What Are FRBs? The Discovery of Mysterious Signals From the Cosmos

Flashes of Light 
Already, that growing snowbank of data has produced some surprises. The latest twist in the FRB story came from a project at the Australian Square Kilometer Array Pathfinder (ASKAP) radio telescope in October, when astronomers announced the discovery of 20 bright FRBs, nearly doubling the total number known at the time.

“We chose 50 [locations] all over the sky very carefully and hammered them for hundreds of hours of observing to see if we could find another repeater,” says Keith Bannister, one of the scientists involved in the survey. None of the 20 repeated — but that wasn’t the big deal.

When the ASKAP team compared its FRBs with others from Parkes Observatory, it found an interesting connection. The ASKAP FRBs were all brighter but had lower DMs, meaning they were all closer as well. This makes sense: On a foggy night, a flashlight that’s closer appears brighter. You could even measure how far away it is by studying its relative brightness. ASKAP’s data showed that FRBs follow the same pattern.

But imagine if you saw a flashlight at a distance you knew precisely, but it appeared much fainter than it should have. If nothing else had changed, you’d wonder if you were looking at a second, different flashlight. The repeater, FRB 121102, is that second flashlight: While all non-repeating FRBs appear to follow the same pattern in DM and brightness that ASKAP established, the repeater appears far fainter than expected at its DM.

This has left many astronomers scratching their heads. Could different phenomena create one-off and repeating FRBs?

“Whether all FRBs are the same is really an open question,” says Bannister. “I try not to be opinionated as a scientist; I like to just go off and measure. But . . . my gut feeling is we end up finding two versions [of FRBs].” It wouldn’t be the first time astronomers turned one discovery into two. (See “Out of One, Many,” below.)

Mysterious Messengers 
For every answer about FRBs, the data have provided us with several new questions. Do they all repeat? Is there any pattern in the repetition? Are they all even the same type of phenomenon? “There are more theories than bursts,” Lorimer would quip before the recent flood of FRBs, “and nobody knows for sure.”

Kaspi goes even further. “I’m very puzzled by it,” she says, “and I think there’s a lot of possibility, including things that we can’t imagine right now.” Perhaps young neutron stars are more energetic than anyone expects, or maybe FRBs involve physics we don’t understand, or the bursts could require conditions so rare that it turns out nothing in our galactic neighborhood sets them off. Extraordinary claims, of course, require extraordinary evidence, but FRBs definitely fit that bill.

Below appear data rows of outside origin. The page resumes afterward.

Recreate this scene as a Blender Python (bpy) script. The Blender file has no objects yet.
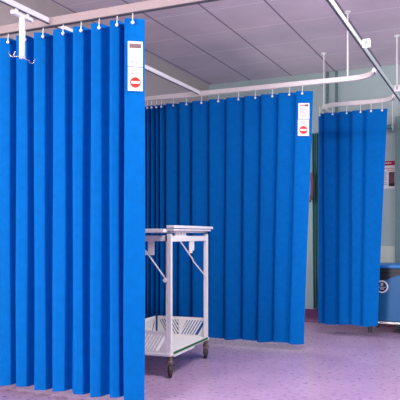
import bpy, bmesh, math, random
from mathutils import Vector, Matrix

random.seed(7)
C = bpy.context.scene.collection
SC = bpy.context.scene

# ------------------------------------------------------------------ camera
# room axes: x runs to the right along the curtain rows, y into the room, z up
cam_d = bpy.data.cameras.new('camera')
cam = bpy.data.objects.new('camera', cam_d)
C.objects.link(cam)
cam.location = (0, 0, 1.05)
cam.rotation_euler = (math.radians(90), 0, math.radians(24.59))
cam_d.sensor_width = 36
cam_d.lens = 36 * 649 / 400
cam_d.shift_y = 0.0875
cam_d.clip_start = 0.05
SC.camera = cam

# ------------------------------------------------------------------ world, lights, exposure
SC.view_settings.view_transform = 'Standard'
SC.view_settings.look = 'None'
SC.view_settings.gamma = 1
SC.view_settings.exposure = 0.0
SC.view_settings.use_curve_mapping = False

W = bpy.data.worlds.new('world')
SC.world = W
W.use_nodes = True
W.node_tree.nodes['Background'].inputs[0].default_value = (0.80, 0.86, 1.0, 1)
W.node_tree.nodes['Background'].inputs[1].default_value = 0.44


def area(name, loc, rot, sx, sy, power, col):
    d = bpy.data.lights.new(name, 'AREA')
    d.shape = 'RECTANGLE'
    d.size = sx
    d.size_y = sy
    d.energy = power
    d.color = col
    o = bpy.data.objects.new(name, d)
    C.objects.link(o)
    o.location = loc
    o.rotation_euler = rot
    return o


# daylight from the windows behind the camera
area('window_daylight', (-2.6, -2.6, 1.7), (math.radians(90), 0, 0), 1.4, 1.9, 370, (1.0, 0.93, 0.90))
# ceiling panels of the open ward in front of the first curtain
area('ceiling_panel_light', (-2.5, 1.0, 2.97), (0, 0, 0), 1.2, 1.2, 45, (1.0, 0.93, 0.92))
area('bay_ceiling_panel_light', (-0.7, 3.72, 2.97), (0, 0, 0), 1.2, 0.5, 85, (1.0, 0.95, 0.95))
# daylight from the windows on the right hand side of the bays
area('side_window_daylight', (2.5, 5.6, 1.6), (math.radians(62), 0, math.radians(90)), 2.6, 1.8, 80, (0.95, 0.97, 1.0))
# added fill light for the far bay, hidden behind the middle curtain
area('far_bay_fill_light', (-3.33, 6.75, 1.75), (math.radians(60), 0, math.radians(-90)), 0.6, 0.25, 24, (1.0, 0.97, 0.88))


# ------------------------------------------------------------------ materials
def mat(name, col, rough=0.6, metal=0.0, noise=0.0, nscale=30.0, bump=0.0, spec=0.5, stretch=None):
    m = bpy.data.materials.new(name)
    m.use_nodes = True
    nt = m.node_tree
    b = nt.nodes['Principled BSDF']
    b.inputs['Base Color'].default_value = (*col, 1)
    b.inputs['Roughness'].default_value = rough
    b.inputs['Metallic'].default_value = metal
    b.inputs['Specular IOR Level'].default_value = spec
    tc = nt.nodes.new('ShaderNodeTexCoord')
    mp = nt.nodes.new('ShaderNodeMapping')
    nt.links.new(tc.outputs['Object'], mp.inputs[0])
    if stretch:
        mp.inputs['Scale'].default_value = stretch
    n = nt.nodes.new('ShaderNodeTexNoise')
    n.inputs['Scale'].default_value = nscale
    n.inputs['Detail'].default_value = 4
    nt.links.new(mp.outputs[0], n.inputs['Vector'])
    if noise > 0:
        r = nt.nodes.new('ShaderNodeValToRGB')
        r.color_ramp.elements[0].position = 0.3
        r.color_ramp.elements[1].position = 0.7
        r.color_ramp.elements[0].color = (*[c * (1 - noise) for c in col], 1)
        r.color_ramp.elements[1].color = (*[min(1, c * (1 + noise)) for c in col], 1)
        nt.links.new(n.outputs['Fac'], r.inputs[0])
        nt.links.new(r.outputs[0], b.inputs['Base Color'])
    if bump > 0:
        bp = nt.nodes.new('ShaderNodeBump')
        bp.inputs['Strength'].default_value = bump
        bp.inputs['Distance'].default_value = 0.002
        nt.links.new(n.outputs['Fac'], bp.inputs['Height'])
        nt.links.new(bp.outputs[0], b.inputs['Normal'])
    return m


def lin(r, g, b):
    f = lambda c: (c / 255 / 12.92) if c / 255 <= 0.04045 else ((c / 255 + 0.055) / 1.055) ** 2.4
    return (f(r), f(g), f(b))


M = {}
M['curtain'] = mat('blue_curtain_fabric', (0.0, 0.126, 0.46), 0.75, noise=0.06, nscale=22, bump=0.3, spec=0.06)
M['teal'] = mat('teal_fabric', lin(75, 132, 132), 0.8, noise=0.08, nscale=20)
M['white'] = mat('white_plastic', (0.86, 0.86, 0.86), 0.4, noise=0.02)
M['rail'] = mat('white_enamelled_track', (0.74, 0.70, 0.70), 0.35, noise=0.03, nscale=12)
M['rail_front'] = mat('pinkish_track_enamel', lin(160, 146, 148), 0.6, noise=0.03, nscale=12)
M['rail_mint'] = mat('mint_track_enamel', lin(205, 225, 220), 0.4, noise=0.03, nscale=12)
M['slot'] = mat('track_slot_shade', (0.10, 0.10, 0.11), 0.6, noise=0.05)
M['trolley'] = mat('white_powder_coat', (0.88, 0.86, 0.85), 0.35, noise=0.02, nscale=15)
M['grey_metal'] = mat('grey_steel', (0.45, 0.45, 0.47), 0.4, 0.7, noise=0.05)
M['steel'] = mat('chrome_wire', (0.75, 0.75, 0.77), 0.25, 0.9, noise=0.03)
M['caster'] = mat('castor_housing', lin(120, 105, 100), 0.5, 0.3, noise=0.1)
M['rubber'] = mat('castor_rubber', (0.05, 0.045, 0.045), 0.7, noise=0.1)
M['black'] = mat('black_plastic', (0.015, 0.015, 0.02), 0.5, noise=0.1)
M['green'] = mat('green_edge_strip', lin(20, 100, 50), 0.5, noise=0.1)
M['card'] = mat('white_card', (0.85, 0.83, 0.84), 0.5, noise=0.02)
M['card_grey'] = mat('printed_grey_brown', lin(120, 95, 100), 0.6, noise=0.15, nscale=200)
M['pink_print'] = mat('printed_pale_red', lin(215, 135, 138), 0.6, noise=0.1, nscale=200)
M['red'] = mat('printed_red', lin(205, 45, 40), 0.5, noise=0.05)
M['poster_red'] = mat('poster_red_header', lin(175, 15, 40), 0.5, noise=0.05)
M['grey_print'] = mat('printed_grey', lin(130, 135, 140), 0.6, noise=0.1)
M['photo_print'] = mat('printed_photo', lin(110, 75, 90), 0.6, noise=0.4, nscale=60)
M['dark_print'] = mat('printed_dark', lin(45, 30, 40), 0.6, noise=0.1)
M['navy'] = mat('printed_navy', lin(30, 25, 90), 0.5, noise=0.1)
M['couch'] = mat('blue_vinyl', lin(0, 92, 150), 0.5, noise=0.05, nscale=8)
M['couch_top'] = mat('blue_pad_vinyl', lin(20, 115, 190), 0.45, noise=0.05, nscale=8)
M['dark'] = mat('dark_frame_paint', (0.012, 0.016, 0.03), 0.5, noise=0.1)
M['dispenser'] = mat('pink_brown_plastic', lin(165, 115, 115), 0.4, noise=0.1)
M['lilac'] = mat('lilac_plastic', lin(150, 145, 175), 0.3, noise=0.1)
M['skirting'] = mat('purple_cove_skirting', lin(120, 70, 110), 0.4, noise=0.1, nscale=60)
M['wall'] = mat('grey_green_wall_paint', lin(176, 196, 195), 0.7, noise=0.02, nscale=3)
M['wall_left'] = mat('beige_wall_paint', lin(196, 186, 182), 0.75, noise=0.02, nscale=3)
M['trim'] = mat('grey_green_trim_paint', lin(95, 125, 125), 0.5, noise=0.05)
M['sill'] = mat('cream_panel', lin(215, 220, 208), 0.5, noise=0.02)
M['door'] = mat('teal_grey_door_paint', lin(110, 140, 140), 0.5, noise=0.05)
M['door_low'] = mat('grey_door_paint', lin(95, 100, 108), 0.5, noise=0.05)


def floor_mat():
    m = mat('lilac_speckled_vinyl', lin(176, 146, 196), 0.25)
    nt = m.node_tree
    b = nt.nodes['Principled BSDF']
    tc = nt.nodes.new('ShaderNodeTexCoord')
    n1 = nt.nodes.new('ShaderNodeTexNoise'); n1.inputs['Scale'].default_value = 28; n1.inputs['Detail'].default_value = 6
    n2 = nt.nodes.new('ShaderNodeTexNoise'); n2.inputs['Scale'].default_value = 3.0; n2.inputs['Detail'].default_value = 4
    r1 = nt.nodes.new('ShaderNodeValToRGB')
    r1.color_ramp.elements[0].position = 0.36; r1.color_ramp.elements[1].position = 0.66
    r1.color_ramp.elements[0].color = (*lin(172, 142, 178), 1)
    r1.color_ramp.elements[1].color = (*lin(190, 162, 194), 1)
    r2 = nt.nodes.new('ShaderNodeValToRGB')
    r2.color_ramp.elements[0].position = 0.35; r2.color_ramp.elements[1].position = 0.65
    r2.color_ramp.elements[0].color = (0.88, 0.86, 0.90, 1)
    r2.color_ramp.elements[1].color = (1, 1, 1, 1)
    mx = nt.nodes.new('ShaderNodeMix'); mx.data_type = 'RGBA'; mx.blend_type = 'MULTIPLY'; mx.inputs[0].default_value = 1
    for n in (n1, n2):
        nt.links.new(tc.outputs['Object'], n.inputs['Vector'])
    nt.links.new(n1.outputs['Fac'], r1.inputs[0]); nt.links.new(n2.outputs['Fac'], r2.inputs[0])
    nt.links.new(r1.outputs[0], mx.inputs[6]); nt.links.new(r2.outputs[0], mx.inputs[7])
    nt.links.new(mx.outputs[2], b.inputs['Base Color'])
    rr = nt.nodes.new('ShaderNodeMapRange'); rr.inputs[3].default_value = 0.22; rr.inputs[4].default_value = 0.36
    nt.links.new(n1.outputs['Fac'], rr.inputs[0]); nt.links.new(rr.outputs[0], b.inputs['Roughness'])
    return m


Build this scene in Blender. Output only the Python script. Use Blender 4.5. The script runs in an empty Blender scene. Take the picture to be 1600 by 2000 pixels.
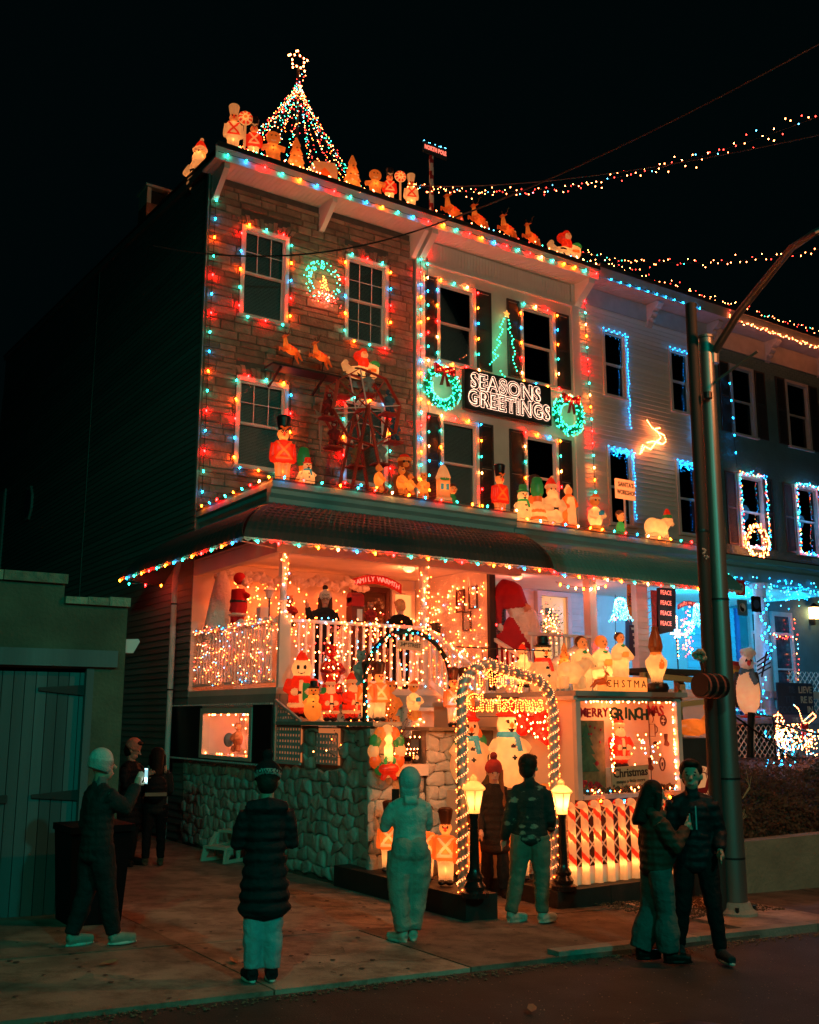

Even better, FRB signals, regardless of what causes them, may be useful in deciphering mysteries about the universe, thanks to the vast distances they travel. New research suggests the bursts could be a new way to learn about the relatively unstudied and sparse material that lies between galaxies by studying the dispersion measures they cause. Researchers may even detect the existence of magnetic fields out there, a phenomenon about which we currently know almost nothing.

Despite all the lingering questions, at least one thing is clear: The FRB era of astronomy has arrived.